## START Given data

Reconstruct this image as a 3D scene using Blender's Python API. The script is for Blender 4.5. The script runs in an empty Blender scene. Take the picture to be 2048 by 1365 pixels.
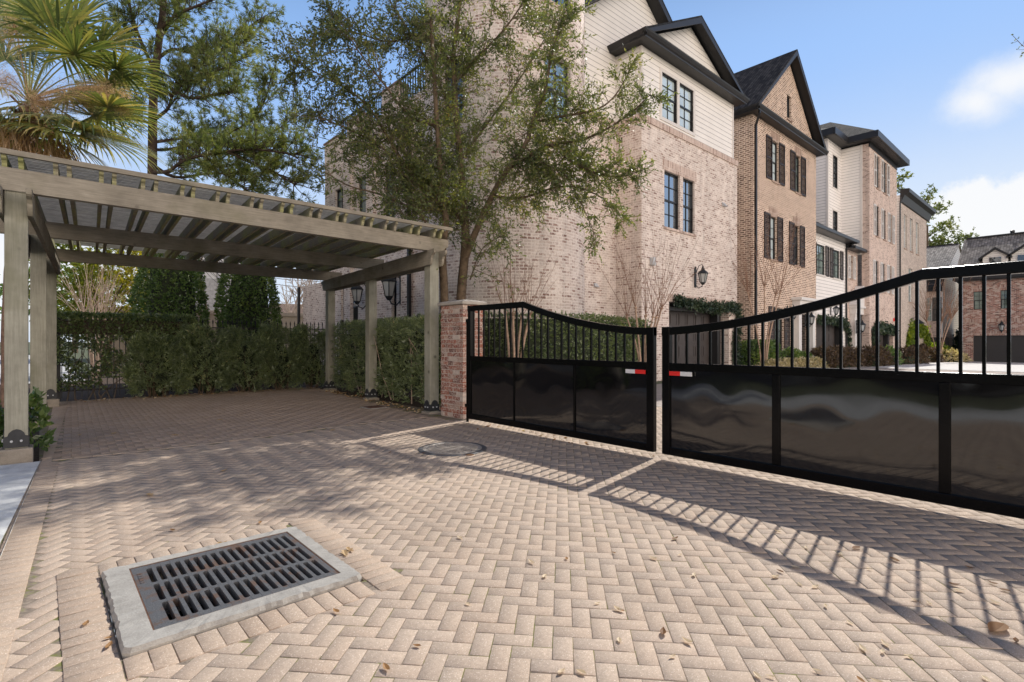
import bpy, math, random
import numpy as np
from mathutils import Vector
R = math.radians
random.seed(7); rng = np.random.default_rng(7)
S = bpy.context.scene; C = S.collection
EYE = 1.35; FPX = 1050.0; YAW = R(42)
CA, SA = math.cos(YAW), math.sin(YAW)
# ------------------------------------------------------------------ survey helpers: sight lines -> real world points
def ray(u, v):
    a = (u-1024)/FPX; b = (682.5-v)/FPX
    return (CA*a+SA, -SA*a+CA, b)
def at(u, v, D):
    r = ray(u, v); return Vector((r[0]*D, r[1]*D, EYE+r[2]*D))
def gp(u, v, z=0.0):
    return at(u, v, (z-EYE)/ray(u, v)[2])
def onY(u, v, y): return at(u, v, y/ray(u, v)[1])
def onX(u, v, x): return at(u, v, x/ray(u, v)[0])

# ------------------------------------------------------------------ mesh builder
class MB:
    def __init__(s): s.v = []; s.f = []; s.r = []; s.uv = None
    def add(s, vs, fs, r=None):
        o = len(s.v); s.v.extend([tuple(p) for p in vs])
        for f in fs: s.f.append(tuple(i+o for i in f)); s.r.append(random.random() if r is None else r)
        return s
    def box(s, x0, x1, y0, y1, z0, z1, r=None):
        vs = [(x0,y0,z0),(x1,y0,z0),(x1,y1,z0),(x0,y1,z0),(x0,y0,z1),(x1,y0,z1),(x1,y1,z1),(x0,y1,z1)]
        r = random.random() if r is None else r
        return s.add(vs, [(3,2,1,0),(4,5,6,7),(0,1,5,4),(1,2,6,5),(2,3,7,6),(3,0,4,7)], r)
    def bar(s, p, q, w, h, up=(0,0,1), r=None):
        p = Vector(p); q = Vector(q); d = (q-p).normalized(); up = Vector(up)
        a = d.cross(up)
        if a.length < 1e-4: a = d.cross(Vector((1,0,0)))
        a.normalize(); b = a.cross(d).normalized(); a *= w/2; b *= h/2
        vs = [p-a-b, p+a-b, p+a+b, p-a+b, q-a-b, q+a-b, q+a+b, q-a+b]
        r = random.random() if r is None else r
        return s.add(vs, [(0,3,2,1),(4,5,6,7),(0,1,5,4),(1,2,6,5),(2,3,7,6),(3,0,4,7)], r)
    def tube(s, pts, rads, n=6, cap=True):
        pts = [Vector(p) for p in pts]; rings = []; prev = None
        if not hasattr(rads, '__len__'): rads = [rads]*len(pts)
        vs = []
        for i, p in enumerate(pts):
            d = (pts[min(i+1, len(pts)-1)]-pts[max(i-1, 0)])
            d = d.normalized() if d.length > 1e-9 else Vector((0,0,1))
            if prev is None:
                a = d.cross(Vector((0,0,1)));
                if a.length < .05: a = d.cross(Vector((1,0,0)))
            else: a = prev - d*prev.dot(d)
            a.normalize(); prev = a; b = d.cross(a)
            for k in range(n):
                t = 2*math.pi*k/n; vs.append(p+(a*math.cos(t)+b*math.sin(t))*rads[i])
        fs = []
        for i in range(len(pts)-1):
            for k in range(n):
                k2 = (k+1) % n; fs.append((i*n+k, i*n+k2, (i+1)*n+k2, (i+1)*n+k))
        if cap: fs += [tuple(range(n-1, -1, -1)), tuple(range((len(pts)-1)*n, len(pts)*n))]
        return s.add(vs, fs, random.random())
    def lathe(s, c, prof, n=12):
        c = Vector(c); vs = []; fs = []
        for (r, z) in prof:
            for k in range(n):
                t = 2*math.pi*k/n; vs.append(c+Vector((r*math.cos(t), r*math.sin(t), z)))
        for i in range(len(prof)-1):
            for k in range(n):
                k2 = (k+1) % n; fs.append((i*n+k, i*n+k2, (i+1)*n+k2, (i+1)*n+k))
        fs += [tuple(range(n-1, -1, -1)), tuple(range((len(prof)-1)*n, len(prof)*n))]
        return s.add(vs, fs, random.random())
    def prism(s, poly, axis, a0, a1):
        # polygon in the plane perpendicular to axis: 'y' -> (x,z), 'x' -> (y,z), 'z' -> (x,y)
        def P(p, a): return (p[0], a, p[1]) if axis == 'y' else ((a, p[0], p[1]) if axis == 'x' else (p[0], p[1], a))
        n = len(poly); vs = [P(p, a0) for p in poly]+[P(p, a1) for p in poly]
        fs = [tuple(range(n)), tuple(range(2*n-1, n-1, -1))]+[(i, (i+1) % n, n+(i+1) % n, n+i) for i in range(n)]
        return s.add(vs, fs, random.random())
    def wall(s, axis, c, a0, a1, z0, z1, ops=(), depth=.14, back=False):
        # facade in plane axis=c, seen from the low side, with real openings and reveals
        def P(a, b, z): return (a, c+b, z) if axis == 'y' else (c+b, a, z)
        us = sorted({a0, a1, *[o[0] for o in ops], *[o[1] for o in ops]}); zs = sorted({z0, z1, *[o[2] for o in ops], *[o[3] for o in ops]})
        us = [u for u in us if a0 <= u <= a1]; zs = [z for z in zs if z0 <= z <= z1]
        for i in range(len(us)-1):
            for j in range(len(zs)-1):
                um = (us[i]+us[i+1])/2; zm = (zs[j]+zs[j+1])/2
                if any(o[0] < um < o[1] and o[2] < zm < o[3] for o in ops): continue
                s.add([P(us[i],0,zs[j]), P(us[i+1],0,zs[j]), P(us[i+1],0,zs[j+1]), P(us[i],0,zs[j+1])], [(0,1,2,3)])
        for (u0, u1, w0, w1) in [o[:4] for o in ops]:
            s.add([P(u0,0,w0),P(u1,0,w0),P(u1,0,w1),P(u0,0,w1),P(u0,depth,w0),P(u1,depth,w0),P(u1,depth,w1),P(u0,depth,w1)],
                  [(0,4,5,1),(1,5,6,2),(2,6,7,3),(3,7,4,0)])
        return s
    def build(s, name, mat, parent=None, kind=None, smooth=False, bevel=0, label=None):
        off = Vector((0,0,0)); p = parent
        while p is not None: off += p.location; p = p.parent
        va = np.array(s.v, dtype=np.float64).reshape(-1, 3)-np.array(off)
        return raw(name, va, s.f, mat, parent, np.array(s.r), kind, smooth, bevel, label, np.array(off), s.uv)

def raw(name, va, faces, mat, parent=None, rnd=None, kind=None, smooth=False, bevel=0, label=None, off=None, uv=None):
    me = bpy.data.meshes.new(name)
    if isinstance(faces, np.ndarray) and len(faces):
        n, k = faces.shape
        me.vertices.add(len(va)); me.vertices.foreach_set('co', va.astype(np.float32).ravel())
        me.loops.add(n*k); me.loops.foreach_set('vertex_index', faces.astype(np.int32).ravel())
        me.polygons.add(n); me.polygons.foreach_set('loop_start', (np.arange(n)*k).astype(np.int32))
        me.update(calc_edges=True)
    else:
        me.from_pydata([tuple(p) for p in va], [], [tuple(f) for f in faces]); me.update()
    me.materials.append(mat)
    n = len(me.polygons)
    if rnd is not None and len(rnd) == n:
        at_ = me.attributes.new('rnd', 'FLOAT', 'FACE'); at_.data.foreach_set('value', rnd.astype(np.float32))
    if len(va) < 60000:
        nl = len(me.loops); li = np.zeros(nl, np.int32); me.loops.foreach_get('vertex_index', li)
        ltot = np.zeros(n, np.int32); me.polygons.foreach_get('loop_total', ltot)
        nor = np.zeros(n*3, np.float32); me.polygons.foreach_get('normal', nor); nor = nor.reshape(-1, 3)
        ln = np.repeat(nor, ltot, axis=0); p = va[li]+(off if off is not None else 0)
        if uv is None:
            h = np.hypot(ln[:, 0], ln[:, 1]); hs = np.where(h < 1e-5, 1, h)
            tx, ty = -ln[:, 1]/hs, ln[:, 0]/hs
            flat = np.abs(ln[:, 2]) > .72
            u = np.where(flat, p[:, 0], p[:, 0]*tx+p[:, 1]*ty); v = np.where(flat, p[:, 1], p[:, 2])
            uvs = np.stack([u, v], 1)
        else: uvs = np.array([uv(q) for q in p])
        l = me.uv_layers.new(name='UVMap'); l.data.foreach_set('uv', uvs.astype(np.float32).ravel())
    if smooth: me.polygons.foreach_set('use_smooth', np.ones(n, bool))
    o = bpy.data.objects.new(name, me); C.objects.link(o)
    if parent: o.parent = parent
    if kind: o['kind'] = kind
    if label: o['label'] = label
    if bevel:
        b = o.modifiers.new('bevel', 'BEVEL'); b.width = bevel; b.segments = 2; b.limit_method = 'ANGLE'
    return o

def thing(name, label, cat, loc, group=None):
    o = bpy.data.objects.new(name, None); C.objects.link(o); o.location = loc; o.empty_display_size = .2
    o['label'] = label; o['category'] = cat
    if group: o['group'] = group
    return o
def tag(o, label, cat, group=None, kind=None):
    o['label'] = label; o['category'] = cat
    if group: o['group'] = group
    if kind: o['kind'] = kind
    return o

# ------------------------------------------------------------------ materials
def mat(name, col=(.5,.5,.5), rough=.7, spec=.4, metal=0):
    m = bpy.data.materials.new(name); m.use_nodes = True; nt = m.node_tree
    b = nt.nodes['Principled BSDF']; b.inputs['Base Color'].default_value = (*col, 1)
    b.inputs['Roughness'].default_value = rough; b.inputs['Specular IOR Level'].default_value = spec; b.inputs['Metallic'].default_value = metal
    return m, nt, b
def N(nt, t, **kw):
    n = nt.nodes.new(t)
    for k, v in kw.items():
        if k in n.inputs: n.inputs[k].default_value = v
        else: setattr(n, k, v)
    return n
def L(nt, a, b): nt.links.new(a, b)
def noise(nt, scale, detail=4, rough=.6, vec=None):
    n = N(nt, 'ShaderNodeTexNoise'); n.inputs['Scale'].default_value = scale; n.inputs['Detail'].default_value = detail; n.inputs['Roughness'].default_value = rough
    if vec is None:
        tc = N(nt, 'ShaderNodeTexCoord'); vec = tc.outputs['Object']
    L(nt, vec, n.inputs['Vector']); return n.outputs['Fac']
def ramp(nt, fac, stops, interp='LINEAR'):
    r = N(nt, 'ShaderNodeValToRGB'); cr = r.color_ramp; cr.interpolation = interp
    while len(cr.elements) < len(stops): cr.elements.new(.5)
    for e, (p, c) in zip(cr.elements, stops):
        e.position = p; e.color = (*c, 1) if hasattr(c, '__len__') else (c, c, c, 1)
    L(nt, fac, r.inputs['Fac']); return r.outputs['Color']
def mix(nt, fac, a, b, mode='MIX'):
    m = N(nt, 'ShaderNodeMix', data_type='RGBA', blend_type=mode)
    for s, v in ((m.inputs[0], fac), (m.inputs[6], a), (m.inputs[7], b)):
        if hasattr(v, 'is_output'): L(nt, v, s)
        elif hasattr(v, '__len__'): s.default_value = (*v, 1)
        else: s.default_value = v
    return m.outputs[2]
def math_(nt, op, a, b=0.0):
    m = N(nt, 'ShaderNodeMath', operation=op)
    for s, v in ((m.inputs[0], a), (m.inputs[1], b)):
        if hasattr(v, 'is_output'): L(nt, v, s)
        else: s.default_value = v
    return m.outputs[0]
def bump(nt, b, h, strength=.4, dist=.02):
    n = N(nt, 'ShaderNodeBump'); n.inputs['Strength'].default_value = strength; n.inputs['Distance'].default_value = dist
    L(nt, h, n.inputs['Height']); L(nt, n.outputs['Normal'], b.inputs['Normal'])
def attr(nt, name='rnd'):
    a = N(nt, 'ShaderNodeAttribute'); a.attribute_name = name; return a.outputs['Fac']
def wpos(nt):
    return N(nt, 'ShaderNodeNewGeometry').outputs['Position']

def simple(name, col, rough=.7, var=.25, scale=6, bmp=0, spec=.4, metal=0, bscale=60):
    m, nt, b = mat(name, col, rough, spec, metal)
    f = noise(nt, scale, 5, .65, wpos(nt))
    L(nt, ramp(nt, f, [(.3, tuple(c*(1-var) for c in col)), (.7, tuple(min(1, c*(1+var)) for c in col))]), b.inputs['Base Color'])
    if bmp: bump(nt, b, noise(nt, bscale, 3, .6, wpos(nt)), bmp, .01)
    return m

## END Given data

Please extract exactly the lines of the data, from the first through the line containing "def onX(u, v, x): return", and add no pictures to the copy.

**The response:**
Reconstruct this image as a 3D scene using Blender's Python API. The script is for Blender 4.5. The script runs in an empty Blender scene. Take the picture to be 2048 by 1365 pixels.
import bpy, math, random
import numpy as np
from mathutils import Vector
R = math.radians
random.seed(7); rng = np.random.default_rng(7)
S = bpy.context.scene; C = S.collection
EYE = 1.35; FPX = 1050.0; YAW = R(42)
CA, SA = math.cos(YAW), math.sin(YAW)
# ------------------------------------------------------------------ survey helpers: sight lines -> real world points
def ray(u, v):
    a = (u-1024)/FPX; b = (682.5-v)/FPX
    return (CA*a+SA, -SA*a+CA, b)
def at(u, v, D):
    r = ray(u, v); return Vector((r[0]*D, r[1]*D, EYE+r[2]*D))
def gp(u, v, z=0.0):
    return at(u, v, (z-EYE)/ray(u, v)[2])
def onY(u, v, y): return at(u, v, y/ray(u, v)[1])
def onX(u, v, x): return at(u, v, x/ray(u, v)[0])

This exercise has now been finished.